Anything meaningful in the drop from #200 to #240 position in global Alexa rank? http://www.alexa.com/siteinfo/commons.wikimedia.org We know Alexa has many deficiencies, can HTTPS/HSTS have disrupted their statistics?
Nemo
Hm... interesting. It seems to coincide pretty well with the pageviews drop:
https://vital-signs.wmflabs.org/#projects=commonswiki/metrics=Pageviews
But that was explained to me as "we started filtering spiders better". So I don't think that would affect Alexa's numbers but maybe it's a bad coincidence that around the same time something else happened that dropped the numbers. And the convolution made us all miss it.

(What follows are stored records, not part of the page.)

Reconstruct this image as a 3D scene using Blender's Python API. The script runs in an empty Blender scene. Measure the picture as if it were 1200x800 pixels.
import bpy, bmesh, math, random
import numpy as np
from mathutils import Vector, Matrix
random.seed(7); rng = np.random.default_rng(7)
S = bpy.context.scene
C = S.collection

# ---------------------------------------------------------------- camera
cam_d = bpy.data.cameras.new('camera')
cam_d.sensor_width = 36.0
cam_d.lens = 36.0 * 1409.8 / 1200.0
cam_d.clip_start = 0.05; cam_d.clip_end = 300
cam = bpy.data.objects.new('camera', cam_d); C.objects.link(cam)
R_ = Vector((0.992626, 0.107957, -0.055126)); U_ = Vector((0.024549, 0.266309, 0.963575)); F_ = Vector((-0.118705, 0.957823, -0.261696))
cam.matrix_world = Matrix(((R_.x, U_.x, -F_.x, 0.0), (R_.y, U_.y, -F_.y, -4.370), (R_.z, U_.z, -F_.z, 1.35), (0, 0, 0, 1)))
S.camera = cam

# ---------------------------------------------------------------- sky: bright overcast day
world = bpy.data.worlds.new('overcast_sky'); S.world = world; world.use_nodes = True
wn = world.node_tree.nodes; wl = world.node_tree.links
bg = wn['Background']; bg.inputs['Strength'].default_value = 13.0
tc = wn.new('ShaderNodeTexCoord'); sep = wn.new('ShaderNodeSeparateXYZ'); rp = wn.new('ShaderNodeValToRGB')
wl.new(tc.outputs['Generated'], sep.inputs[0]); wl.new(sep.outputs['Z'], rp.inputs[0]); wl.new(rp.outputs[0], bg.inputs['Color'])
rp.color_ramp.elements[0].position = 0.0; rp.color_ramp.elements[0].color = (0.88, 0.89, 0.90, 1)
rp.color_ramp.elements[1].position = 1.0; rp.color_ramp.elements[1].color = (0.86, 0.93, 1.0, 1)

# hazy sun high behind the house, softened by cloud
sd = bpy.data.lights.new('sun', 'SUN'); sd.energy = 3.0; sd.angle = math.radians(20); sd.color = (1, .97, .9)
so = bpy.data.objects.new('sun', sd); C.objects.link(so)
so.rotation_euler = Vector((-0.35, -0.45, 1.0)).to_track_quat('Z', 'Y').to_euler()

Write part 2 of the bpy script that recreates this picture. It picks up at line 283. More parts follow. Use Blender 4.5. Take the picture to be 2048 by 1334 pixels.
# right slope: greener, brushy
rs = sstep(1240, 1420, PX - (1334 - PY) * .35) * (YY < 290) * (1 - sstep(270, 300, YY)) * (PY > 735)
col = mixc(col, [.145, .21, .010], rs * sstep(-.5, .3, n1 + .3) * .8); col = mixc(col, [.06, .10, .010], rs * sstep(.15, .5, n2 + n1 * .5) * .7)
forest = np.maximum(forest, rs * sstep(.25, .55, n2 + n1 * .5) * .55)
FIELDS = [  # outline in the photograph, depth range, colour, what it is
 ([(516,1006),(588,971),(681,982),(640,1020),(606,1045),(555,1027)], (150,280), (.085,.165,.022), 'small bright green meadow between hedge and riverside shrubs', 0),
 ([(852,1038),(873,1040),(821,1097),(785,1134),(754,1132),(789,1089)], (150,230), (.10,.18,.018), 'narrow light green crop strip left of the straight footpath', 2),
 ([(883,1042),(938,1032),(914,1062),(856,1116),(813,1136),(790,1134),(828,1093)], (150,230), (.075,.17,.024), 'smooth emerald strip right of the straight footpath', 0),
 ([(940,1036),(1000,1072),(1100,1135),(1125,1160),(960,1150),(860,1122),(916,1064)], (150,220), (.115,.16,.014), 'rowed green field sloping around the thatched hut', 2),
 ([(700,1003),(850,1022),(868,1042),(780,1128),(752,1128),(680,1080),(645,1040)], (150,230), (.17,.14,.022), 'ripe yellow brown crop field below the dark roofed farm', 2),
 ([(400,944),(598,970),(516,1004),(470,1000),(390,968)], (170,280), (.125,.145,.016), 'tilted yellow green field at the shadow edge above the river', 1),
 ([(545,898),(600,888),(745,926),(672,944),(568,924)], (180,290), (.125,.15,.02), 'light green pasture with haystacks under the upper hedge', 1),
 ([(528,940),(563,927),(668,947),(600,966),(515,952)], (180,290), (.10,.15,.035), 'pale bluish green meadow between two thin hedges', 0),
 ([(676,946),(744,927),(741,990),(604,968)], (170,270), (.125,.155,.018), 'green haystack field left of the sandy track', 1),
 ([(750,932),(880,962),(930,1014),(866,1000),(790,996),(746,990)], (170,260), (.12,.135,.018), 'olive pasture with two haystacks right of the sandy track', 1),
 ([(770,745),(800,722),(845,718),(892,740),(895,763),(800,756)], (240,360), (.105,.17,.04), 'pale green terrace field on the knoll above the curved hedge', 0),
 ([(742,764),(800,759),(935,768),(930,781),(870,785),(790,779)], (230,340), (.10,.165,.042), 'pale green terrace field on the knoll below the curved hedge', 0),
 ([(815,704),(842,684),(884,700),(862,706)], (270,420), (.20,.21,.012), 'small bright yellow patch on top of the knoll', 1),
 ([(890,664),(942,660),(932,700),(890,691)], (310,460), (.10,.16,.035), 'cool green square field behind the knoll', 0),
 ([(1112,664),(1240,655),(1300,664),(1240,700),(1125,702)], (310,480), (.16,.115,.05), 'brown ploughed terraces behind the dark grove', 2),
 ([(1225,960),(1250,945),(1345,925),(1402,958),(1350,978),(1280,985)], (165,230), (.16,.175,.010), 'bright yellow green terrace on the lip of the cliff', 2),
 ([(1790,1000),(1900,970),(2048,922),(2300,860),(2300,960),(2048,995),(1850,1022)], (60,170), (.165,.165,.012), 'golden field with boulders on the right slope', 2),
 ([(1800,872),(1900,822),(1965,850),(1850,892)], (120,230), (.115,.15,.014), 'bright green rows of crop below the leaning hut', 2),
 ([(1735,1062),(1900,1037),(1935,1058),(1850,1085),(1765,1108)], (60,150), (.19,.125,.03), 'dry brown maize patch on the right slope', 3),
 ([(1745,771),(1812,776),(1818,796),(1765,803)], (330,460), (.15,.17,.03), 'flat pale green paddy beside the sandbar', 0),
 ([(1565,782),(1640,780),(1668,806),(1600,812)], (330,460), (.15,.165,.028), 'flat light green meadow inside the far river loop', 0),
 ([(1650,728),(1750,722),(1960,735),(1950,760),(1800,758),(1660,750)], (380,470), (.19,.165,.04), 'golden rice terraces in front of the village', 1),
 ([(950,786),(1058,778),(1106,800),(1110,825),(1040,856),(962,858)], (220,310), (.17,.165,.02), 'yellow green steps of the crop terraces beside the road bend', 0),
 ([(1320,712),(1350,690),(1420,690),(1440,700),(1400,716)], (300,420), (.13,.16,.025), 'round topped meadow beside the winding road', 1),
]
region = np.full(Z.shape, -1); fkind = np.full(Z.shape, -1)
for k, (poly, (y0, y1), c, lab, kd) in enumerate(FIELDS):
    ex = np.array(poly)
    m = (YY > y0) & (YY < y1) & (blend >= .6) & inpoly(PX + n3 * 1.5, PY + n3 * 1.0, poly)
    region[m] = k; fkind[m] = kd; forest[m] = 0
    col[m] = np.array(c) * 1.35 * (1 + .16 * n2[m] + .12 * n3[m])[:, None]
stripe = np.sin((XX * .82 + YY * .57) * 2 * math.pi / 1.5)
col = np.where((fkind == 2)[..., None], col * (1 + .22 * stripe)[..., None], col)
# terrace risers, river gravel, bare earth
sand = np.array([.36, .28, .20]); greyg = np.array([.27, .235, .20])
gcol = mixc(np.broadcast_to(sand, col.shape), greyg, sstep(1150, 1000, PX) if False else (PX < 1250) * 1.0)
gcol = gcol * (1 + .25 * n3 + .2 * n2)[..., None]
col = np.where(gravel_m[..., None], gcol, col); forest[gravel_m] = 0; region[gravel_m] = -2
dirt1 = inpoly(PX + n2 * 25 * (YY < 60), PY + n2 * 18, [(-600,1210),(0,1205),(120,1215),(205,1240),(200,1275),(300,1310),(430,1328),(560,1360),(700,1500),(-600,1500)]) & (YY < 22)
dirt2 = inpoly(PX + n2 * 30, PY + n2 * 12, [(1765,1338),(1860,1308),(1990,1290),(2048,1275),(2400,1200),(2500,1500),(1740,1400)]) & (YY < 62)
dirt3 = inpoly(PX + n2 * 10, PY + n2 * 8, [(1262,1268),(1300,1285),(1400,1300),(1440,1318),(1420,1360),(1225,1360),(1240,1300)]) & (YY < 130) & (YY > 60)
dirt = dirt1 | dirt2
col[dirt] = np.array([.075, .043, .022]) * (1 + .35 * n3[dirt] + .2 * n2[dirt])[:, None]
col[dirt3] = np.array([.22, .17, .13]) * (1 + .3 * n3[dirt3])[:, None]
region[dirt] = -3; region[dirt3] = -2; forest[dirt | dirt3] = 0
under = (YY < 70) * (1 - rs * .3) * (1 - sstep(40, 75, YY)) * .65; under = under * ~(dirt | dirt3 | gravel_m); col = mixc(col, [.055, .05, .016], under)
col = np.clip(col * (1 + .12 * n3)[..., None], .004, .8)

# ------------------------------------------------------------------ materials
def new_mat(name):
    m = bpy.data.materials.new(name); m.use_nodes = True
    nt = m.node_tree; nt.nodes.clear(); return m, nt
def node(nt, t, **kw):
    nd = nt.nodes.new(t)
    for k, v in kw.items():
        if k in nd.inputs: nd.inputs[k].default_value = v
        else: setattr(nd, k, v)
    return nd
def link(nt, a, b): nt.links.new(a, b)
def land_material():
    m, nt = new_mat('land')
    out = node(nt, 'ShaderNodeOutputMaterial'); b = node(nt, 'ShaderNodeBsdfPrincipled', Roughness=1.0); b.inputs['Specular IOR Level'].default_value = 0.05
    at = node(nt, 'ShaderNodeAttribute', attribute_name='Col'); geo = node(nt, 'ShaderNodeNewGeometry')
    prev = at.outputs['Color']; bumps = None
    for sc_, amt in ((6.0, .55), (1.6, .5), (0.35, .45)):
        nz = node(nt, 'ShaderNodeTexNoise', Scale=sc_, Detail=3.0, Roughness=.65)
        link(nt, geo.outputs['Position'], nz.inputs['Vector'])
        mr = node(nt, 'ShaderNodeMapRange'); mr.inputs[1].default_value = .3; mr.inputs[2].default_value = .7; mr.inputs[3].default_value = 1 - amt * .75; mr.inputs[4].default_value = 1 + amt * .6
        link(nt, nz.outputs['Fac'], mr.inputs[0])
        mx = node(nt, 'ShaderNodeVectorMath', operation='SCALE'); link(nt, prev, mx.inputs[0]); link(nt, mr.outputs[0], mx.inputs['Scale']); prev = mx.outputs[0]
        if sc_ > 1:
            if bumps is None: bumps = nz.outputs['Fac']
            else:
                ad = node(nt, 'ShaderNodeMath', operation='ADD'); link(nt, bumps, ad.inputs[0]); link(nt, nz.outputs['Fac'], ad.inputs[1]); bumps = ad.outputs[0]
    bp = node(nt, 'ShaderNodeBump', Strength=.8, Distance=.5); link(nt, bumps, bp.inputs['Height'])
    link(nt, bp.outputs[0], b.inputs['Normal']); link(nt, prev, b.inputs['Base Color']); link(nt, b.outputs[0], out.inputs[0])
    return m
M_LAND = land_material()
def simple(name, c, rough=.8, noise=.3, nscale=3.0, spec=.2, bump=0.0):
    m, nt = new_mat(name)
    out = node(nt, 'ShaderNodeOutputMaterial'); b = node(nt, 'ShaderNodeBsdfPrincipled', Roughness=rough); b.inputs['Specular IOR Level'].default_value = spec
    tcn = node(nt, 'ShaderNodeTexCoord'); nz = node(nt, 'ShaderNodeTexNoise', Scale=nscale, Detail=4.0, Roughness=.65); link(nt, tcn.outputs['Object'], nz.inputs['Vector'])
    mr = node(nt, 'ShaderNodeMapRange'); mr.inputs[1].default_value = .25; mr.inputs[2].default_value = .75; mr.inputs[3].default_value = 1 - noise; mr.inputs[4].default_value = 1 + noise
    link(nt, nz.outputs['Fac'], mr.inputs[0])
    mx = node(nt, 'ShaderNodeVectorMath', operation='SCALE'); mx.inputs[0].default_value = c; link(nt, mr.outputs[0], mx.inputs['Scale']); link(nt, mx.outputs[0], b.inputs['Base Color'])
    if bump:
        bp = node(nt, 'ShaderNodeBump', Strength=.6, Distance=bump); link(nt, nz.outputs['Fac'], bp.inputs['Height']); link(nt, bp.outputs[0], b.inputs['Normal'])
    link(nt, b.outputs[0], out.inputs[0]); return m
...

On Wed, Nov 18, 2015 at 1:39 PM, Federico Leva (Nemo) nemowiki@gmail.com wrote:
Anything meaningful in the drop from #200 to #240 position in global Alexa rank? http://www.alexa.com/siteinfo/commons.wikimedia.org We know Alexa has many deficiencies, can HTTPS/HSTS have disrupted their statistics?
Nemo
Analytics mailing list Analytics@lists.wikimedia.org https://lists.wikimedia.org/mailman/listinfo/analytics
Dan Andreescu, 18/11/2015 22:32:
But that was explained to me as "we started filtering spiders better". So I don't think that would affect Alexa's numbers but maybe it's a bad coincidence that around the same time something else happened that dropped the numbers. And the convolution made us all miss it.
Or maybe the Alexa stats contained the same filtering error and fixed it at the same time as us! Sounds unlikely.
Nemo
In general, we struggle with these external sources of information. (And this extends to the industry in general). The Research team expended a lot of energy to correct the way another service interpreted our traffic and I believe this feedback was not incorporated.
We are public with our page views and the Analytics team and Erik have now updated wikistats so I am reasonable comfortable in being able to assess month to month changes.
-Toby
On Wed, Nov 18, 2015 at 1:50 PM, Federico Leva (Nemo) nemowiki@gmail.com wrote:
Dan Andreescu, 18/11/2015 22:32:
But that was explained to me as "we started filtering spiders better". So I don't think that would affect Alexa's numbers but maybe it's a bad coincidence that around the same time something else happened that dropped the numbers. And the convolution made us all miss it.
Or maybe the Alexa stats contained the same filtering error and fixed it at the same time as us! Sounds unlikely.
Nemo
Analytics mailing list Analytics@lists.wikimedia.org https://lists.wikimedia.org/mailman/listinfo/analytics
On 18 November 2015 at 15:07, Toby Negrin tnegrin@wikimedia.org wrote:
In general, we struggle with these external sources of information. (And this extends to the industry in general). The Research team expended a lot of energy to correct the way another service interpreted our traffic and I believe this feedback was not incorporated.
Indeed. From that site specifically:
"Not all websites implement our on-site analytics and publish the results. For these sites, we show estimated metrics based on traffic patterns across the web as a whole. We identify these patterns by looking at the activity of millions of web users throughout the world, and using data normalization to correct for any biases."
With regards to this specific topic, Discovery is starting to explore metrics like what percentage of our traffic comes from referrers. You can see our efforts on https://discovery.wmflabs.org/external/. Developing this dashboard is a secondary priority for the Discovery Analysis Team right now; we're prioritising more directly supporting our product development with A/B test analysis and dashboarding.